**STATED TASK**: Your task is to output the data exactly as it stands.

**INFORMATION SHOWN**:
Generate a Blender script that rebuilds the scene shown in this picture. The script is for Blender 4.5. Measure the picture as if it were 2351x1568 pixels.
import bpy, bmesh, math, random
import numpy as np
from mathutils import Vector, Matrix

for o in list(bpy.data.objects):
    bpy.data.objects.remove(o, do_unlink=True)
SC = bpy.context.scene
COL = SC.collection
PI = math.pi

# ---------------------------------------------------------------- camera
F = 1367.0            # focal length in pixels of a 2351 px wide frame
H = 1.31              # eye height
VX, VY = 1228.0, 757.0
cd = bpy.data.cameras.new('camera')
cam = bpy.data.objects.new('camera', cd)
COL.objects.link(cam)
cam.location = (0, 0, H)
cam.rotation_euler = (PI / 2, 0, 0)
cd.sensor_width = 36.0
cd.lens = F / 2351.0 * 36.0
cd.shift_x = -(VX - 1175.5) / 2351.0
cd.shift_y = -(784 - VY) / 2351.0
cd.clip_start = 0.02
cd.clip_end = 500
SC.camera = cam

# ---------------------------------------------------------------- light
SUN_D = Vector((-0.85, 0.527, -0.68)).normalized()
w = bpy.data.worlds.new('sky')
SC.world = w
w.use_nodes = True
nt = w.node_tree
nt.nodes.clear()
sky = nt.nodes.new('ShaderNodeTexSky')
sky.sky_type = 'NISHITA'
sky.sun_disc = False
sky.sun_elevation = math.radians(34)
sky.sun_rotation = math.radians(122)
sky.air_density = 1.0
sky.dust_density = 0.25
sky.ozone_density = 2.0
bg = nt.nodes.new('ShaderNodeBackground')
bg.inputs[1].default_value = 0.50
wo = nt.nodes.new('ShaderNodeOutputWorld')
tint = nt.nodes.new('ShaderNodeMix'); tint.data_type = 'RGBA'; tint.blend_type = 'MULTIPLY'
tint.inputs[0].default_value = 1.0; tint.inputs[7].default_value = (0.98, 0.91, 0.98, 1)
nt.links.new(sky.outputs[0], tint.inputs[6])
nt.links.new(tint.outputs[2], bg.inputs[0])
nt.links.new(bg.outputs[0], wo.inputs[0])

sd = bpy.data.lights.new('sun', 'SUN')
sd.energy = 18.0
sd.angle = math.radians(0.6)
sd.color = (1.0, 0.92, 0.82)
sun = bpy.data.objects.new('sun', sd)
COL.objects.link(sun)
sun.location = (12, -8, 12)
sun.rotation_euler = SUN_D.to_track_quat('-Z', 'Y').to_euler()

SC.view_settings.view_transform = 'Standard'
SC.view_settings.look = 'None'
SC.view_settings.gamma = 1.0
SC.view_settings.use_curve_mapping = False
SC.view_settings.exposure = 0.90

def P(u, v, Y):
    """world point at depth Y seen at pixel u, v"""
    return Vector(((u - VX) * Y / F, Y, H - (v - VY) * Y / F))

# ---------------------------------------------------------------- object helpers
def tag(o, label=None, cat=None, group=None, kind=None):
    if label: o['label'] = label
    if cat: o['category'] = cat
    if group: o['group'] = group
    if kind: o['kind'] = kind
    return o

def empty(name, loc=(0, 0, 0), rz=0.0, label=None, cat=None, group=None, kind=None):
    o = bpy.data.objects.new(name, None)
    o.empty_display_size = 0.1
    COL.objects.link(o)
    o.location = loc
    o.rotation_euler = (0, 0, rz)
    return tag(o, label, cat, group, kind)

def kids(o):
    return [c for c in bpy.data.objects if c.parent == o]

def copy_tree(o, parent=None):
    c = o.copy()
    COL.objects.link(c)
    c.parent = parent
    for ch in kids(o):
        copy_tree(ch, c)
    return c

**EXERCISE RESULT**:
Generate a Blender script that rebuilds the scene shown in this picture. The script is for Blender 4.5. Measure the picture as if it were 2351x1568 pixels.
import bpy, bmesh, math, random
import numpy as np
from mathutils import Vector, Matrix

for o in list(bpy.data.objects):
    bpy.data.objects.remove(o, do_unlink=True)
SC = bpy.context.scene
COL = SC.collection
PI = math.pi

# ---------------------------------------------------------------- camera
F = 1367.0            # focal length in pixels of a 2351 px wide frame
H = 1.31              # eye height
VX, VY = 1228.0, 757.0
cd = bpy.data.cameras.new('camera')
cam = bpy.data.objects.new('camera', cd)
COL.objects.link(cam)
cam.location = (0, 0, H)
cam.rotation_euler = (PI / 2, 0, 0)
cd.sensor_width = 36.0
cd.lens = F / 2351.0 * 36.0
cd.shift_x = -(VX - 1175.5) / 2351.0
cd.shift_y = -(784 - VY) / 2351.0
cd.clip_start = 0.02
cd.clip_end = 500
SC.camera = cam

# ---------------------------------------------------------------- light
SUN_D = Vector((-0.85, 0.527, -0.68)).normalized()
w = bpy.data.worlds.new('sky')
SC.world = w
w.use_nodes = True
nt = w.node_tree
nt.nodes.clear()
sky = nt.nodes.new('ShaderNodeTexSky')
sky.sky_type = 'NISHITA'
sky.sun_disc = False
sky.sun_elevation = math.radians(34)
sky.sun_rotation = math.radians(122)
sky.air_density = 1.0
sky.dust_density = 0.25
sky.ozone_density = 2.0
bg = nt.nodes.new('ShaderNodeBackground')
bg.inputs[1].default_value = 0.50
wo = nt.nodes.new('ShaderNodeOutputWorld')
tint = nt.nodes.new('ShaderNodeMix'); tint.data_type = 'RGBA'; tint.blend_type = 'MULTIPLY'
tint.inputs[0].default_value = 1.0; tint.inputs[7].default_value = (0.98, 0.91, 0.98, 1)
nt.links.new(sky.outputs[0], tint.inputs[6])
nt.links.new(tint.outputs[2], bg.inputs[0])
nt.links.new(bg.outputs[0], wo.inputs[0])

sd = bpy.data.lights.new('sun', 'SUN')
sd.energy = 18.0
sd.angle = math.radians(0.6)
sd.color = (1.0, 0.92, 0.82)
sun = bpy.data.objects.new('sun', sd)
COL.objects.link(sun)
sun.location = (12, -8, 12)
sun.rotation_euler = SUN_D.to_track_quat('-Z', 'Y').to_euler()

SC.view_settings.view_transform = 'Standard'
SC.view_settings.look = 'None'
SC.view_settings.gamma = 1.0
SC.view_settings.use_curve_mapping = False
SC.view_settings.exposure = 0.90

def P(u, v, Y):
    """world point at depth Y seen at pixel u, v"""
    return Vector(((u - VX) * Y / F, Y, H - (v - VY) * Y / F))

# ---------------------------------------------------------------- object helpers
def tag(o, label=None, cat=None, group=None, kind=None):
    if label: o['label'] = label
    if cat: o['category'] = cat
    if group: o['group'] = group
    if kind: o['kind'] = kind
    return o

def empty(name, loc=(0, 0, 0), rz=0.0, label=None, cat=None, group=None, kind=None):
    o = bpy.data.objects.new(name, None)
    o.empty_display_size = 0.1
    COL.objects.link(o)
    o.location = loc
    o.rotation_euler = (0, 0, rz)
    return tag(o, label, cat, group, kind)

def kids(o):
    return [c for c in bpy.data.objects if c.parent == o]

def copy_tree(o, parent=None):
    c = o.copy()
    COL.objects.link(c)
    c.parent = parent
    for ch in kids(o):
        copy_tree(ch, c)
    return c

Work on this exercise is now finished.